‘Kültür ve Siyasette Gençlik’ isimli konferansta konuşan İlahiyatçı ve Sosyolog Erol Erdoğan, “Türkiye’de en çok kitap okuyan yaş grubu 10 ile 30 yaş arasıdır. Biz büyükler okuma görevinin artık omuzlarımızdan düştüğünü düşünüyoruz. Yenilenmeyen tecrübe, hava almayan bilgiler bir süre sonra kirlenir. Son nefese kadar okumalı ve araştırmalıyız” dedi.

Sakarya Büyükşehir Belediyesi Nisan Kültür Sanat Etkinlikleri İlahiyatçı ve Sosyolog Erol Erdoğan tarafından verilen ‘Kültür ve Siyasette Gençlik’ başlıklı konferansla devam etti. AKM’de düzenlenen programa Kültür ve Sosyal İşler Dairesi Başkanı İbrahim Aktürk, Fen İşleri Dairesi Başkanı Ali Oktar ile Kültür ve Sanat Şube Müdürü Adem Turan katıldılar. Erdoğan konferansta gençlere duyulan güvensizlik, önyargı ve bunun sonuçları ile ilgili bilgiler verdi.
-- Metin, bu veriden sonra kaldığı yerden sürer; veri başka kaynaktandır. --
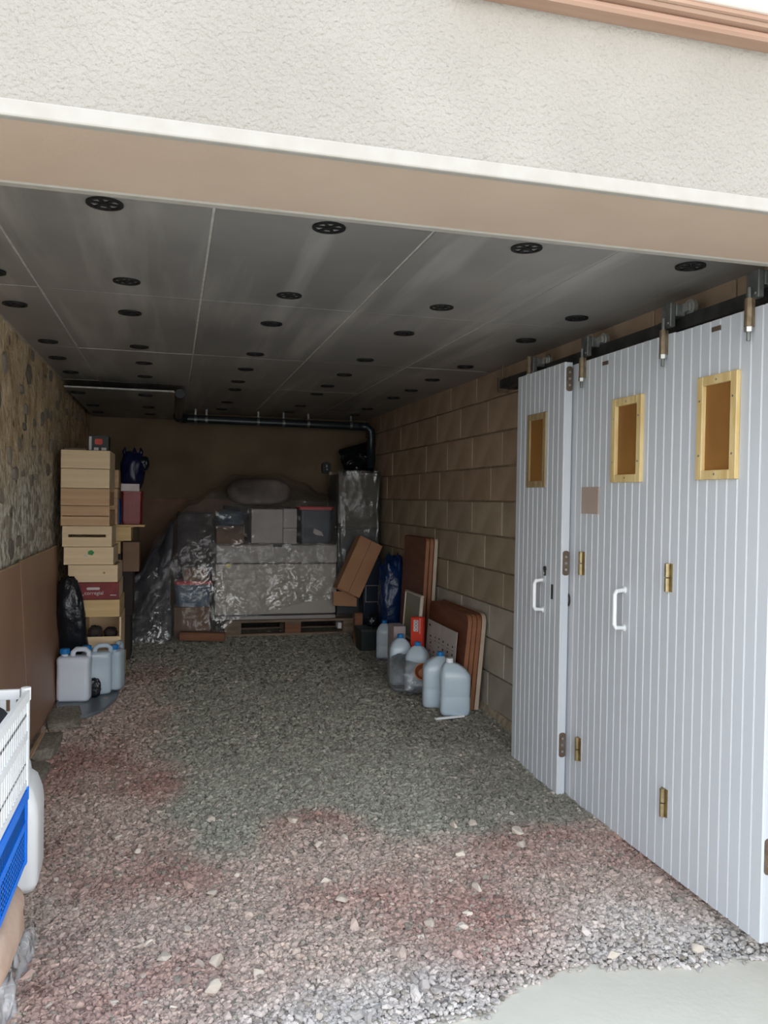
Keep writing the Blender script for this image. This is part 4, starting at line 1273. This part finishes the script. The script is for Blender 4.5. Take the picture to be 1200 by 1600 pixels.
tag(sk.build('white_stick', M['white_plastic'], loc=(1.64, 4.575, floor_z(1.66,4.6)+.012), rot=(0,0,R(9)), bevel=.003), 'white plastic stick lying before the nearest bottle', 'stick')
# plastic bag round the pair
mb = blob((1.575, 5.27, .245), (.25,.42,.24), 41, .16, 2.4, 2.6, 44, 28)
for i, v in enumerate(mb.v):
    k = max(0, 1-(v[2]-.13)/.12)
    mb.v[i] = (v[0]-(.02*k), v[1]-.03*k, max(v[2], floor_z(v[0], v[1])+.010))
tag(mb.build('plastic_bag', M['film_bag'], smooth=True), 'crumpled clear plastic bag round the pair of bottles', 'bag')
def flatbag(u, v):
    x = 1.47+.25*u; y = 5.62+.75*v
    return (x+.02*fz((u,v,0),3,1), y, floor_z(x, y)+.018+.03*abs(fz((u,v,0),4,3))*sstep(0,.2,u)*sstep(1,.8,u))
mb = MB(); mb.grid(flatbag, 24, 40)
tag(mb.build('plastic_bag', M['film_bag'], smooth=True), 'flattened clear plastic lying on the gravel behind the bottles', 'plastic')
pot = thing('clay_pot', 'small orange clay pot lying on the plastic bag beside the bottles', 'pot', (1.615, 5.035, .30), (R(72), 0, R(-20)))
mb = MB(); rings = [[(r_*math.cos(2*math.pi*k/20), r_*math.sin(2*math.pi*k/20), z) for k in range(20)] for (r_, z) in ((.036,0),(.05,.085),(.056,.086),(.056,.105),(.050,.105),(.046,.08),(.032,.01))]
mb.loft(rings); mb.build('pot_body', M['clay'], pot, smooth=False)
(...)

Sorumluluklar gençlere yükleniyor
Konuşma meclislerinde gençlerle ilgili genellemeler yapıldığını söyleyen Erdoğan, “Gençler şöyle, ah bu zamanın genç kızları, delikanlıları böyle diye sözler duyuyoruz. Eğitim, kültür, siyaset, ahlak, evlilik, aile ilişkileri gibi sorunları konuşurken hep bunları gençliğin üzerinden konuşuyoruz. Oysa gençler büyüklerden sonra Dünya’ya gelmiştir. Gençlik sorunu denilen şey büyük ölçüde büyüklerin sorunudur. Önce bu bakış açısının düzeltilmesi lazım. Gençlerin şu sorunu var derken o sorunun büyük ölçüde bizimle ilgili, aile ile, toplum ile ilgili bir sorun olduğunu ve kendi sorumluluklarımızı gençlerin üzerine attığımızın farkına varmalıyız. Gençlik sorunu denilen bütün tamlamalardan gençliği çıkarıp yerine büyükler, siyasiler, aile kelimelerini koyun. O zaman doğru yapmış olursunuz. Gençlik sorunu dediğimiz sorunlar bizim ihmallerimizden, bizim ön yargılarımızdan ortaya çıkmaktadır” diye konuştu.

Kibir Müslüman vasfı değildir
“Gençler okumuyor sözünü kullanmayan çok az insan vardır. Bugünkü gençlerin okumadığını hep internetle, televizyonla, uğraştığını anlatırız. Namazı bile kılarken gözü tweette, yemeği bile yerken gözü televizyonda deriz. Gençlerin okumadığına dair görüş bir icma gibidir. Oysa Türkiye’de en çok kitap okuyan yaş grubu 10 ile 30 yaş arasıdır. 30’dan büyük olanlar neden bağdaş kurup gençler okumuyor diye konuşuyoruz. Çünkü biz büyükler okuma görevinin artık bizim omuzlarından düştüğünü düşünüyoruz. Biz gençliğimizde okumuşuz diyoruz. Büyükler okumuyor ve gençlere okumuyorlar diye iftira atıyor. Beşikten mezara ilim öğrenmek farzdır cümlesini kullananlar yapıyor bunu. Yeni bilgilere ihtiyaç duymuyoruz. Yenilenmeyen tecrübe, hava almayan bilgiler bir süre sonra kirlenir. Son nefese kadar okumalı ve araştırmalıyız.”